> INSTRUCTION: Output exactly the lines from the first one down to the line containing "rnd = random.Random(11)", inclusive.

> INFORMATION SUPPLIED:
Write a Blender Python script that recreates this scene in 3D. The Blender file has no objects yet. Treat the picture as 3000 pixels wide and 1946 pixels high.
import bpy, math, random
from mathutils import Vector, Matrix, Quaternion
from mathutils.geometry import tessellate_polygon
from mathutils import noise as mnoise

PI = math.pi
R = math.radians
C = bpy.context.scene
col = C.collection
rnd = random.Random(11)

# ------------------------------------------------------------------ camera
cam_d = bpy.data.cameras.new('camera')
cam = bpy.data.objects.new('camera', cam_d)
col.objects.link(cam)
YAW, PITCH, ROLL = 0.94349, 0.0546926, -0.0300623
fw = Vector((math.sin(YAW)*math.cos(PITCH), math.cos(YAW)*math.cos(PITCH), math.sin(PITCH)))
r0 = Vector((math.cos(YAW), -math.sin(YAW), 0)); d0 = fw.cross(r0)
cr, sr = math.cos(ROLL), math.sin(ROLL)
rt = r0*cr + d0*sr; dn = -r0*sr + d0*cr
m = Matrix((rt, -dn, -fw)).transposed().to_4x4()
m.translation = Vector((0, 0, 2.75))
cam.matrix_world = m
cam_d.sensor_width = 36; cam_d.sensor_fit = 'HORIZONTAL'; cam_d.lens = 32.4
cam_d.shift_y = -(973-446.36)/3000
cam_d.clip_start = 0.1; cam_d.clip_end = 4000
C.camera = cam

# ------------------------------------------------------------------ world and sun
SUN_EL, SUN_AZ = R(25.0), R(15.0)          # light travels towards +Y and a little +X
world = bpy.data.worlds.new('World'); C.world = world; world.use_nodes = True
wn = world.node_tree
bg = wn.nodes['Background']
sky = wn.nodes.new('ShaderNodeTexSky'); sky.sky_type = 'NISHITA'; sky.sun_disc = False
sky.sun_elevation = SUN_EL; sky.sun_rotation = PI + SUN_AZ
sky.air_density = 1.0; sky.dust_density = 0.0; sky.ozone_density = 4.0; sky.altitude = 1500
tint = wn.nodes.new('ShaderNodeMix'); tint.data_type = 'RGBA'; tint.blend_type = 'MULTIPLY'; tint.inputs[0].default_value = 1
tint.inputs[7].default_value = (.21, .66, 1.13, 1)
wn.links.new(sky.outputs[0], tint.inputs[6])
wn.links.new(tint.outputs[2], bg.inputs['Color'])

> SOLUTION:
Write a Blender Python script that recreates this scene in 3D. The Blender file has no objects yet. Treat the picture as 3000 pixels wide and 1946 pixels high.
import bpy, math, random
from mathutils import Vector, Matrix, Quaternion
from mathutils.geometry import tessellate_polygon
from mathutils import noise as mnoise

PI = math.pi
R = math.radians
C = bpy.context.scene
col = C.collection
rnd = random.Random(11)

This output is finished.